J: Oui, un peu. Mon fils va au catéchisme et il est sur une liste d’attente pour aller aux scouts catholiques. Nous allons parfois à la messe, mais pas chaque dimanche. Par contre, mes parents y vont régulièrement, ma mère se rend à l’église plusieurs fois par semaine. A mon avis, les scouts religieux permettent de construire une appartenance à une communauté et je crois que c’est très important.
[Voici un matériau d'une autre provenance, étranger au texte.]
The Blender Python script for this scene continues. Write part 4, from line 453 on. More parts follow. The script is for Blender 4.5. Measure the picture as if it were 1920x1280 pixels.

Une campagne pour faciliter l'accès au travail

Fin août, l’Entraide protestante suisse (EPER) a lancé une campagne intitulée «Egalité des chances, un investissement gagnant» qui vise à faciliter l’insertion professionnelle des réfugiés. Une plateforme web propose différents profils de personnes issues de la migration à la recherche d’emploi. «26 profils ont été présentés en Suisse romande et 66 en Suisse alémanique», précise Joëlle Herren, responsable médias à l’EPER. Leurs CV complets sont en ligne permettant aux entreprises de les consulter et d’entrer en contact avec eux. «Quinze employeurs ont répondu à l’appel d’offres de la campagne et se sont intéressés à des profils précis. Ce sont les informaticiennes et les informaticiens qui ont été les plus sollicités», ajoute-t-elle. Jessy qui est architecte fait partie de ce programme. Elle n’a pour l’instant pas été contactée par un employeur.

«Cette interface n’est pas destinée à être complétée par d’autres profils. Par contre, les personnes migrantes en recherche d’emploi peuvent contacter l’EPER pour démarrer une démarche de mentorat», relève Joëlle Herren. D’ailleurs, l’Entraide protestante est actuellement en train de développer plusieurs projets pour faciliter l’intégration professionnelle des personnes issues de la migration. Selon plusieurs enquêtes de l’Office fédéral de la statistique, 70% des personnes migrantes originaires de pays tiers possèdent un diplôme d’études supérieures, elles sont toutefois trois fois plus touchées par le chômage que les Suisses.